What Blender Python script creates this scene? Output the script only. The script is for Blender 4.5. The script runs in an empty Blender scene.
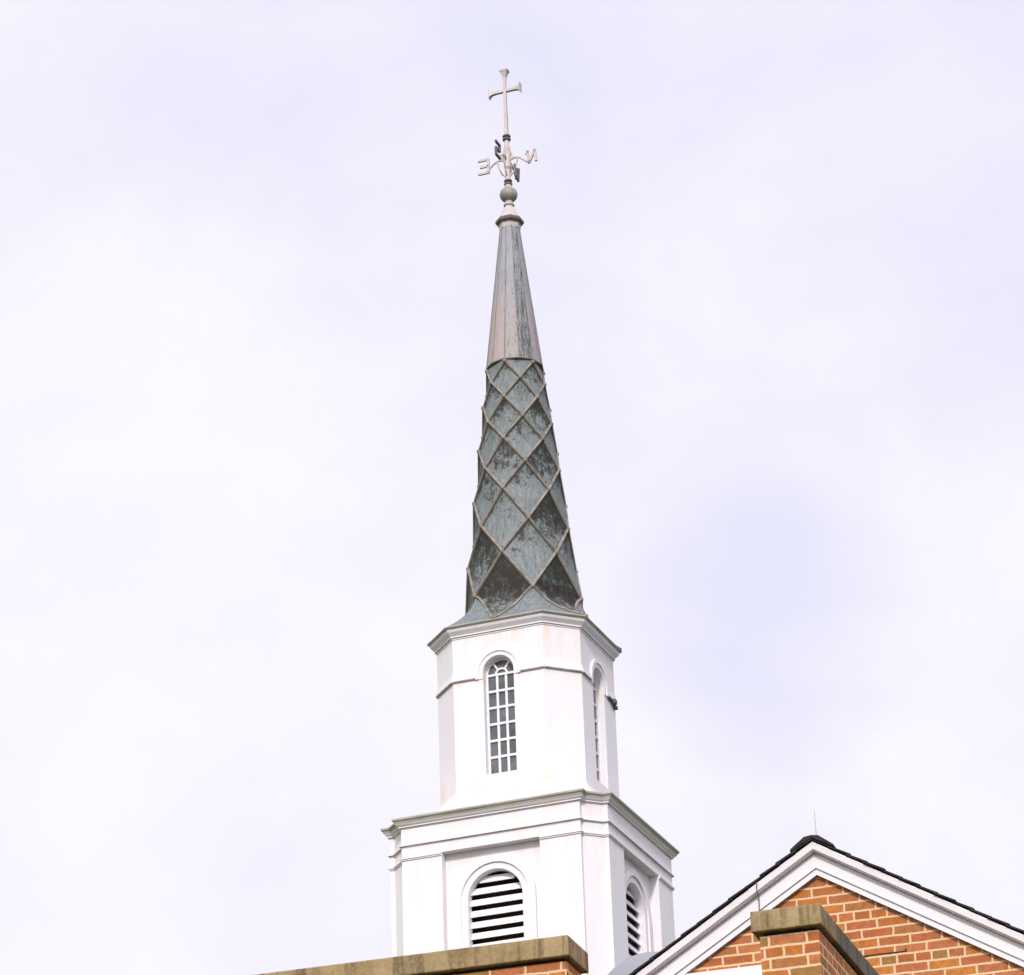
import bpy, bmesh, math, random
from mathutils import Vector, Matrix
from mathutils.geometry import tessellate_polygon
random.seed(7)
scene = bpy.context.scene
COL = scene.collection
sin, cos, PI, R = math.sin, math.cos, math.pi, math.radians

# ------------------------------------------------------------------ camera
f_px, pitch, roll, psi = 3491.0, 0.43, -0.032, -0.345
F0 = Vector((sin(psi), cos(psi), 0)); R0 = Vector((cos(psi), -sin(psi), 0)); Z = Vector((0, 0, 1))
Fw = F0 * cos(pitch) + Z * sin(pitch); Up = -F0 * sin(pitch) + Z * cos(pitch)
cr_, sr_ = cos(roll), sin(roll)
cx_ = R0 * cr_ + Up * sr_; cy_ = -R0 * sr_ + Up * cr_
cam = bpy.data.cameras.new("camera"); camo = bpy.data.objects.new("camera", cam); COL.objects.link(camo)
camo.matrix_world = Matrix(((cx_.x, cy_.x, -Fw.x, 0), (cx_.y, cy_.y, -Fw.y, 0), (cx_.z, cy_.z, -Fw.z, 1.6), (0, 0, 0, 1)))
cam.sensor_width = 36; cam.sensor_fit = 'HORIZONTAL'; cam.lens = f_px * 36 / 1024
cam.clip_start = 0.5; cam.clip_end = 5000
scene.camera = camo

# ------------------------------------------------------------------ sun and sky
SUN_AZ, SUN_EL = R(14), R(34)          # azimuth turned from the fronts (-Y) towards +X
sd = Vector((sin(SUN_AZ) * cos(SUN_EL), -cos(SUN_AZ) * cos(SUN_EL), sin(SUN_EL)))
sl = bpy.data.lights.new("sun", 'SUN'); sl.energy = 2.55; sl.angle = R(6); sl.color = (1.0, 0.96, 0.915)
so = bpy.data.objects.new("sun", sl); COL.objects.link(so)
so.rotation_euler = (-sd).to_track_quat('-Z', 'Y').to_euler(); so.location = (0, 0, 60)

world = bpy.data.worlds.new("World"); scene.world = world; world.use_nodes = True
nt = world.node_tree; nt.nodes.clear()
def N(tree, typ, **kw):
    n = tree.nodes.new(typ)
    for k, v in kw.items(): setattr(n, k, v)
    return n
def ramp(tree, fac, stops, interp='LINEAR'):
    n = N(tree, 'ShaderNodeValToRGB'); n.color_ramp.interpolation = interp
    el = n.color_ramp.elements
    while len(el) < len(stops): el.new(0.5)
    for e, (p, c) in zip(el, stops): e.position = p; e.color = (c[0], c[1], c[2], 1) if isinstance(c, tuple) else (c, c, c, 1)
    if fac is not None: tree.links.new(fac, n.inputs[0])
    return n.outputs[0]
def mix(tree, fac, a, b, mode='MIX'):
    n = N(tree, 'ShaderNodeMix', data_type='RGBA', blend_type=mode)
    for sck, v in ((n.inputs[0], fac), (n.inputs[6], a), (n.inputs[7], b)):
        if isinstance(v, (int, float)): sck.default_value = v
        elif isinstance(v, tuple): sck.default_value = (*v, 1)
        else: tree.links.new(v, sck)
    return n.outputs[2]
def mth(tree, op, a, b=None, c=None, clamp=False):
    n = N(tree, 'ShaderNodeMath', operation=op, use_clamp=clamp)
    for i, v in enumerate((a, b, c)):
        if v is None: continue
        if isinstance(v, (int, float)): n.inputs[i].default_value = v
        else: tree.links.new(v, n.inputs[i])
    return n.outputs[0]
def noise(tree, vec, scale, detail=4, rough=.5, dist=0.0):
    n = N(tree, 'ShaderNodeTexNoise'); n.inputs['Scale'].default_value = scale; n.inputs['Detail'].default_value = detail
    n.inputs['Roughness'].default_value = rough; n.inputs['Distortion'].default_value = dist
    if vec is not None: tree.links.new(vec, n.inputs['Vector'])
    return n.outputs[0]
def mapping(tree, vec, scale=(1, 1, 1), loc=(0, 0, 0)):
    n = N(tree, 'ShaderNodeMapping'); n.inputs['Scale'].default_value = scale; n.inputs['Location'].default_value = loc
    tree.links.new(vec, n.inputs['Vector']); return n.outputs[0]
def vdot(tree, vec, d):
    n = N(tree, 'ShaderNodeVectorMath', operation='DOT_PRODUCT'); tree.links.new(vec, n.inputs[0]); n.inputs[1].default_value = tuple(d)
    return n.outputs['Value']

sky = N(nt, 'ShaderNodeTexSky', sky_type='NISHITA'); sky.sun_disc = False
sky.sun_elevation = SUN_EL; sky.sun_rotation = PI - SUN_AZ; sky.dust_density = 2.0
tc = N(nt, 'ShaderNodeTexCoord').outputs['Generated']
skyc = mix(nt, 1.0, sky.outputs[0], (0.10, 0.10, 0.10), 'MULTIPLY')
skyc = mix(nt, 0.85, skyc, (0.80, 0.82, 1.06))                 # hazy blue between the clouds
cl = noise(nt, mapping(nt, tc, (1, 1, 1.6), (3.1, .7, 2.2)), 4.2, 6, .52, .25)
cl2 = noise(nt, mapping(nt, tc, (1, 1, 1.4), (1.3, 4.4, .2)), 14.0, 5, .55, .2)
g = Fw + cx_ * ((765 - 512) / f_px) - cy_ * ((630 - 487.5) / f_px); g.normalize()   # a thin place in the cloud sheet, a fixed direction of the sky
gap = mth(nt, 'SUBTRACT', vdot(nt, tc, g), cos(R(2.8))); gap = mth(nt, 'DIVIDE', gap, 1 - cos(R(2.8)), clamp=True)
cover = mth(nt, 'ADD', mth(nt, 'MULTIPLY', cl, 0.55), mth(nt, 'MULTIPLY', cl2, 0.45))
cover = mth(nt, 'SUBTRACT', cover, mth(nt, 'MULTIPLY', gap, 0.23))
cover = mth(nt, 'ADD', cover, mth(nt, 'ADD', mth(nt, 'MULTIPLY', mth(nt, 'SUBTRACT', .42, vdot(nt, tc, Z)), .45, clamp=False), mth(nt, 'MULTIPLY', vdot(nt, tc, R0), -.35)))
cf = ramp(nt, cover, [(.22, .45), (.42, .86), (.58, 1.0)], 'EASE')
white = ramp(nt, cover, [(.38, (.895, .872, .995)), (.62, (.975, .96, 1.005))])
col = mix(nt, cf, skyc, white)
glow = mth(nt, 'POWER', mth(nt, 'MAXIMUM', vdot(nt, tc, sd), 0.0), 3.0)             # cloud is brighter around the veiled sun
colg = mix(nt, mth(nt, 'MULTIPLY', glow, 1.0, clamp=True), col, (1.72, 1.66, 1.75))
bg = N(nt, 'ShaderNodeBackground'); bg.inputs['Strength'].default_value = 1.0
nt.links.new(colg, bg.inputs[0])
out = N(nt, 'ShaderNodeOutputWorld'); nt.links.new(bg.outputs[0], out.inputs[0])

vs = scene.view_settings
scene.display_settings.display_device = 'sRGB'
vs.view_transform = 'Standard'; vs.look = 'None'; vs.exposure = 0.0; vs.gamma = 1.0; vs.use_curve_mapping = False
scene.cycles.max_bounces = 8

# ------------------------------------------------------------------ materials
def newmat(name, rough=.6, spec=.4):
    m = bpy.data.materials.new(name); m.use_nodes = True
    t = m.node_tree; b = t.nodes['Principled BSDF']
    b.inputs['Roughness'].default_value = rough; b.inputs['Specular IOR Level'].default_value = spec
    return m, t, b
def bump(t, b, h, strength=.3, dist=.01):
    n = N(t, 'ShaderNodeBump'); n.inputs['Strength'].default_value = strength; n.inputs['Distance'].default_value = dist
    t.links.new(h, n.inputs['Height']); t.links.new(n.outputs[0], b.inputs['Normal'])
def objco(t): return N(t, 'ShaderNodeTexCoord').outputs['Object']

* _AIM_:
Scan the data above and copy every line with "scene" in it.

* _TASK ANSWER_:
What Blender Python script creates this scene? Output the script only. The script is for Blender 4.5. The script runs in an empty Blender scene.
scene = bpy.context.scene
COL = scene.collection
scene.camera = camo
world = bpy.data.worlds.new("World"); scene.world = world; world.use_nodes = True
vs = scene.view_settings
scene.display_settings.display_device = 'sRGB'
scene.cycles.max_bounces = 8